McNeil had begun strategically with the teachers, traditionally the least militant of the province’s public sector unions. He coupled his deliberately insubstantial wage offer — just three per cent over five years — with the threat of what the teachers’ union called “impending draconian legislation” if teachers turned it down.
The union leadership quickly caved, holding its nose and recommending the tentative deal. The very next day, the usually much more militant Nova Scotia Government and General Employees Union (NSGEU) read the writing on the blackboard, and announced it too would recommend a similar deal to its 7,600 members.

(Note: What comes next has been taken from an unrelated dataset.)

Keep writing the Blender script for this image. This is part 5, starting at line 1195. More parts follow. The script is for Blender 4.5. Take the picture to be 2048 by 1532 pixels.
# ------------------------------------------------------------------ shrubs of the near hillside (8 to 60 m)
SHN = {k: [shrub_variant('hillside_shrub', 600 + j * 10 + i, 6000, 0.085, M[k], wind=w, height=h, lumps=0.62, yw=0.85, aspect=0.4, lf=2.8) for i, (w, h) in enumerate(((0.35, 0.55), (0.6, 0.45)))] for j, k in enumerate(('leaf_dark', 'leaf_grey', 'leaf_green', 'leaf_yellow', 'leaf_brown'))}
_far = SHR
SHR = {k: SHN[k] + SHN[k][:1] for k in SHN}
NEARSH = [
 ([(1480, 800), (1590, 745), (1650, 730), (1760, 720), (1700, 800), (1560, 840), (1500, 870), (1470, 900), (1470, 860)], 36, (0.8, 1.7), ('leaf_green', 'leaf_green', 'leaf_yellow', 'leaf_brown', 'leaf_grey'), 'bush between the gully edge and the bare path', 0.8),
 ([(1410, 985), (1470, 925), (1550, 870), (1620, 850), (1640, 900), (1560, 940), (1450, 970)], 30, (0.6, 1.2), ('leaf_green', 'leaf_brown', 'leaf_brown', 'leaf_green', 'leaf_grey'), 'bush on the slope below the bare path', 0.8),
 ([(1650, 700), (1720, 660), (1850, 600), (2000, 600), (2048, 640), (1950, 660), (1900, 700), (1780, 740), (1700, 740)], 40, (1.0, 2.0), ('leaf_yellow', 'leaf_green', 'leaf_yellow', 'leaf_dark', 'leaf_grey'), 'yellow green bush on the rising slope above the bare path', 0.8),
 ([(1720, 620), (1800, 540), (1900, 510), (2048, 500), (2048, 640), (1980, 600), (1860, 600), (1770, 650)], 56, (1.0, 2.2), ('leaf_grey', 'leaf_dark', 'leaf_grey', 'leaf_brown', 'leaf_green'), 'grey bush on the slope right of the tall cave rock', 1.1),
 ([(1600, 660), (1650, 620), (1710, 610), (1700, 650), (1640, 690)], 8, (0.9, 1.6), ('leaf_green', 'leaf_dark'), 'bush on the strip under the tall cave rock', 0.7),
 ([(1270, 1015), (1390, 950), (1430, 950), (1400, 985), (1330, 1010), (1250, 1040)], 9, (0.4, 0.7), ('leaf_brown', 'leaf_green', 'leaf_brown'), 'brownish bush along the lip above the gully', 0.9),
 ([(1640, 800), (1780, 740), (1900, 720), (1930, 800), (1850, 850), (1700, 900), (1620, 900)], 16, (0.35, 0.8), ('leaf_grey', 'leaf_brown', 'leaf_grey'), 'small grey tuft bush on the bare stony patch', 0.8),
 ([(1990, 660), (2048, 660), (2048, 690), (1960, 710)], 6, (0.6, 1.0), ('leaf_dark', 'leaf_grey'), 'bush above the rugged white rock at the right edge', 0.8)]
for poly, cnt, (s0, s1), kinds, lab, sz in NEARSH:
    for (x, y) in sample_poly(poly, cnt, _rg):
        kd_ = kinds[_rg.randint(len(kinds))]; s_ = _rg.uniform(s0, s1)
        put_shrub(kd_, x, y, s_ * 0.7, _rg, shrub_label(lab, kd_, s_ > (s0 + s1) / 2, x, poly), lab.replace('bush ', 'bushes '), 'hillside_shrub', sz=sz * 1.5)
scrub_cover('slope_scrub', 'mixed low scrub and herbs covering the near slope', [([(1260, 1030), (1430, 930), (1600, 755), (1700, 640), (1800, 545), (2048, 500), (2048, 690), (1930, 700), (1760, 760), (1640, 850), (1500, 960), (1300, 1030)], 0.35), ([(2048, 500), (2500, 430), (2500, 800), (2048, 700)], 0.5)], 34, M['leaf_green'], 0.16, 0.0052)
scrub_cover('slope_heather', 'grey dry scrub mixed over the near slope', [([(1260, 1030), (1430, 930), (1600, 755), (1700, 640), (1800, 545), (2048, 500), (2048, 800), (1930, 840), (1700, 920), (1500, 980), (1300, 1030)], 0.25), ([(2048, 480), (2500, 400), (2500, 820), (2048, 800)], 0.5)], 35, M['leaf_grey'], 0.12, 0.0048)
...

Then the teachers voted: 94 per cent of them, with 61 per cent of those casting ballots saying no way. Within hours, the NSGEU withdrew its own white flag, announcing it would put off its ratification vote and consult with its membership.
And that may be the end of Stephen McNeil’s grand scheme.
What is intriguing — and instructive — about all of this is that most teachers who’ve spoken publicly since the vote say their personal tipping point wasn’t the wage offer, but the government’s bully-boy, take-it-or-take-this tactics.
Borrowing a now-tattered page from the Stephen Harper Playbook, Stephen McNeil had decided to make public sector workers the enemy. His new government’s first piece of legislation ripped up even the strike-threat weapon. Last year, he tried — ultimately unsuccessfully, but after sending a clear don’t-mess-with-us message — to hobble the province’s most powerful and militant union, the NSGEU, by scattering many of its health workers among other unions.
The strategy, which was to culminate with this year’s round of public sector non-bargaining in no-increases-until-at-least-after-the-next-election contracts — is now in tatters. And the government is facing a winter of labour discontent, mostly of its own making.
The Stephen Harper Playbook seems to be playing less well these days.